Over the past 5 1/2 years, Shin saw Wadiz grow 25 times over in terms of workforce. Wadiz takes up 41.5 percent of market share in the equity crowdfunding market, where eight startups and six equity firms compete, according to data from the Korea Securities Depository in October.
Wadiz also eyes overseas business in Southeast Asia and believes the firm would have the upper edge against non-Asian crowdfunding business entities, citing its “experience of changing individual consumers’ awareness,” according to Shin.
Wadiz had a nearly 60 percent crowdfunding success ratio, as 80 of 143 firms were able to get their projects going with 80 percent of the initial goals funded by the deadline, according to data from the FSC as of June.
South Korea is increasingly becoming crowdfunding-friendly, as lawmakers have scrambled to ease regulations on crowdfunding platforms, which Shin said is a “good sign.”
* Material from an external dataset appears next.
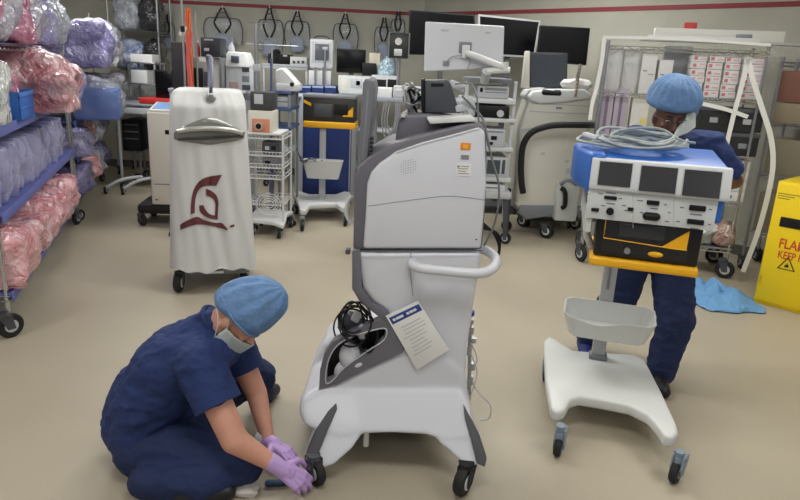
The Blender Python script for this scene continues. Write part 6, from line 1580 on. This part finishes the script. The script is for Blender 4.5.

The revision bill of the Financial Investment Services and Capital Markets Act, passed on Sept. 28, allows an investor to individually buy equities of firms worth by maximum 10 million won, double that of the previous upper cap. Also, crowdfunded startups would be able to release advertisements outside crowdfunding platforms, previously banned by guidelines set out by the Financial Services Commission.
But Shin noted that more could be done to promote crowdfunding that is key to fostering innovative industries.
In return for giving up on chances to seek instant profit and instead turning to patience-involving investment, the Wadiz investors should get a tax deduction, Shin said.
“Without such motivation, the investors would yet again flock to high-yield products such as real estate investments, which is no good for either the buyers or the national economy as a whole,” he said.